From the inception of the proceedings and in particularfollowing receipt of the Respondent’s Acknowledgement of Service, there is a duty on every Applicant’s legal representatives to conscientiously reassess the viability and propriety of their client’s application for judicial review and to consider whether any further procedural step is required. If the Acknowledgement of Service renders the challenge unsustainable, appropriate withdrawal steps must be initiated promptly.
Unjustifiable delays in the finalising and execution of proposed consent orders and lack of communication with the Upper Tribunal in this context are unacceptable.

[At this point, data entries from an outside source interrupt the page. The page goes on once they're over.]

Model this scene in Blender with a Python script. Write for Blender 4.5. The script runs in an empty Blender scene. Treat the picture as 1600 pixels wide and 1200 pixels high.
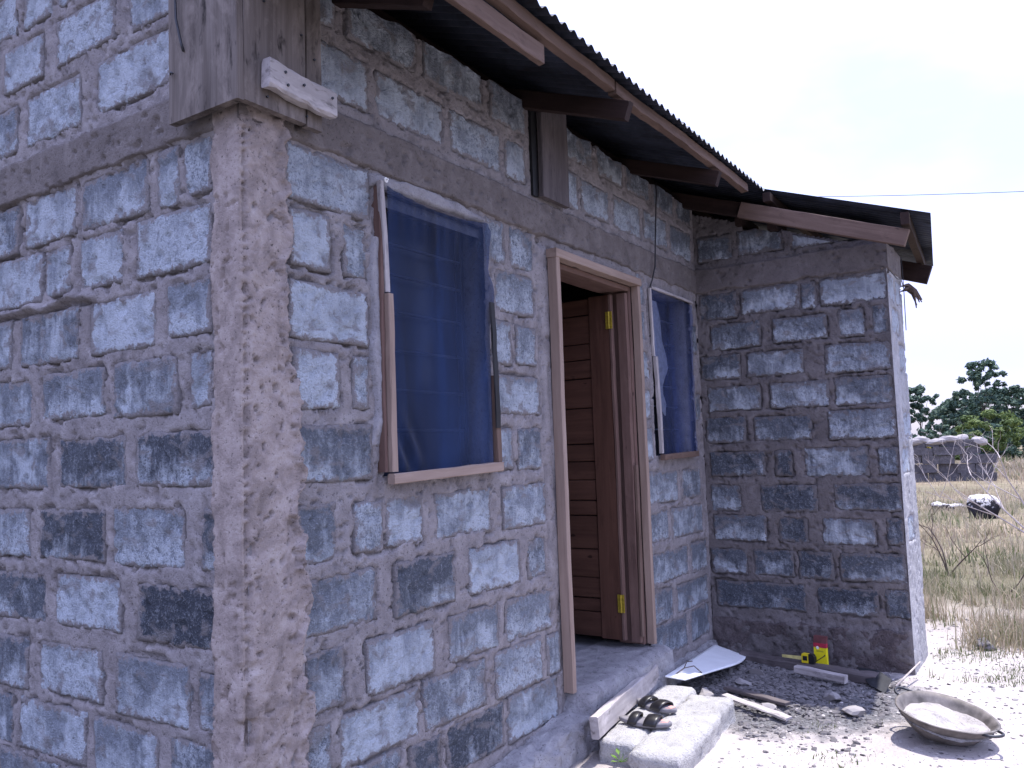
import bpy, math, random
import numpy as np
from mathutils import Vector, Matrix

random.seed(7)
S = bpy.context.scene
COL = S.collection

# ------------------------------------------------------------------ camera
cam_d = bpy.data.cameras.new('camera')
cam = bpy.data.objects.new('camera', cam_d)
COL.objects.link(cam)
Rg, Up, Fw = (0.54997885, -0.83448471, -0.03403713), (-0.04979814, -0.07344746, 0.99605503), (0.83369263, 0.54611422, 0.08195033)
cam.matrix_world = Matrix(((Rg[0], Up[0], -Fw[0], -1.718), (Rg[1], Up[1], -Fw[1], -2.147), (Rg[2], Up[2], -Fw[2], 1.45), (0, 0, 0, 1)))
cam_d.sensor_width = 36.0
cam_d.lens = 29.19
cam_d.clip_start = 0.05
cam_d.clip_end = 3000
S.camera = cam

# ------------------------------------------------------------------ light
SUN_TO = Vector((0.275, -0.135, 1.0)).normalized()
SUN_EL = math.asin(SUN_TO.z)
SUN_AZ = math.atan2(SUN_TO.x, SUN_TO.y)
world = bpy.data.worlds.new('World')
S.world = world
world.use_nodes = True
wn = world.node_tree
wn.nodes.clear()
wo = wn.nodes.new('ShaderNodeOutputWorld')
wb = wn.nodes.new('ShaderNodeBackground')
sky = wn.nodes.new('ShaderNodeTexSky')
sky.sky_type = 'NISHITA'
sky.sun_disc = False
sky.sun_elevation = SUN_EL
sky.sun_rotation = SUN_AZ
sky.air_density = 1.6
sky.dust_density = 1.0
sky.ozone_density = 2.0
wb.inputs['Strength'].default_value = 0.13
# thin bright cloud over the whole dome
tc = wn.nodes.new('ShaderNodeTexCoord')
mp = wn.nodes.new('ShaderNodeMapping')
mp.inputs['Scale'].default_value = (1.0, 1.0, 2.2)
nz = wn.nodes.new('ShaderNodeTexNoise')
nz.inputs['Scale'].default_value = 2.3
nz.inputs['Detail'].default_value = 5.0
rp = wn.nodes.new('ShaderNodeValToRGB')
rp.color_ramp.elements[0].position = 0.40
rp.color_ramp.elements[0].color = (0.42, 0.42, 0.42, 1)
rp.color_ramp.elements[1].position = 0.62
rp.color_ramp.elements[1].color = (0.95, 0.95, 0.95, 1)
mx = wn.nodes.new('ShaderNodeMix')
mx.data_type = 'RGBA'
mx.inputs['B'].default_value = (4.75, 4.95, 8.2, 1)
wn.links.new(tc.outputs['Generated'], mp.inputs['Vector'])
wn.links.new(mp.outputs['Vector'], nz.inputs['Vector'])
wn.links.new(nz.outputs['Fac'], rp.inputs['Fac'])
wn.links.new(rp.outputs['Color'], mx.inputs['Factor'])
sz = wn.nodes.new('ShaderNodeSeparateXYZ')
wn.links.new(tc.outputs['Generated'], sz.inputs[0])
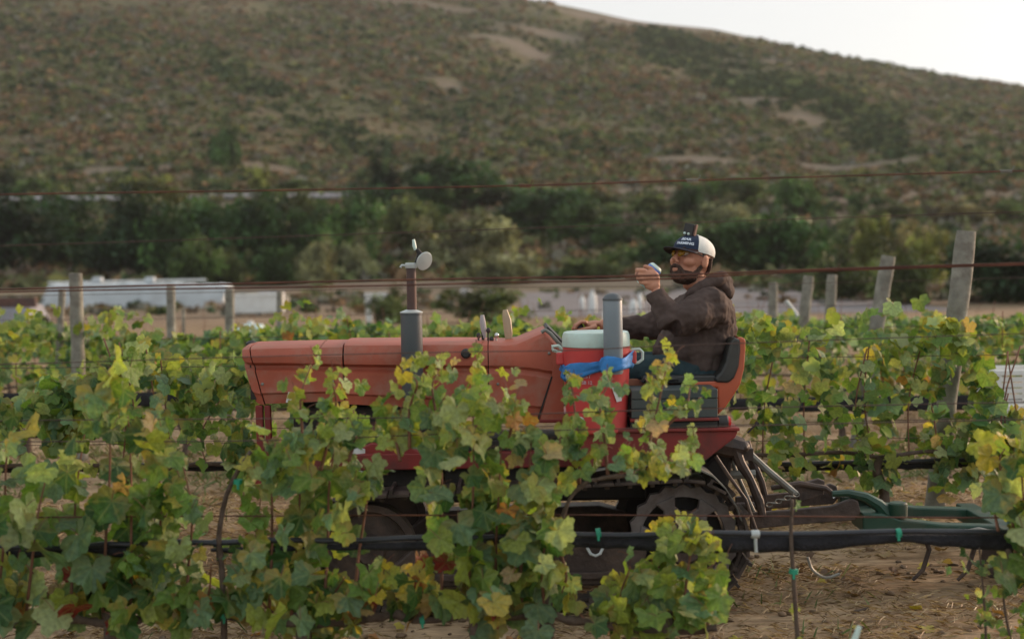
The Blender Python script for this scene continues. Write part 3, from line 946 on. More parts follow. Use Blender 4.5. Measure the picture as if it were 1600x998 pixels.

I sincerely trust that, henceforth, the impression that in many cases the Respondent’s Acknowledgement of Service is not considered, properly or at all, by the Applicant’s legal representatives will be quickly dispelled.
Order
I order as follows:
For the reasons elaborated above,this application for permission is refused.
The interim relief order dated 16 May 2014 is hereby discharged.
Any request under rule 30 of the Tribunal Procedure (Upper Tribunal) Rules 2008 for this decision to be reconsidered at a hearing will be made within seven days of the date this decision is sent
The making of any such request will not, without further order, operate as a bar to removal of the Applicant from the United Kingdom.
Costs
I have derived much assistance from the Respondent’s Acknowledgement of Service and am minded to order that the Applicant pay the Respondent’s claimed costs of £320.00, subject to any representations in writing to be received within ten days of the date of sending hereof.
Direction
The Applicant’s solicitors will address the concerns expressed and failures identified in this judgment in writing, within seven days of the date of sending this order. Their response will be addressed to the President of the Upper Tribunal, Immigration and Asylum Chamber and copied to the Respondent’s legal representative.
Signed:
The Honourable Mr Justice McCloskey
President of the Upper Tribunal, Immigration and Asylum Chamber
Footnote
Following consideration of the explanation directed, no further action was taken.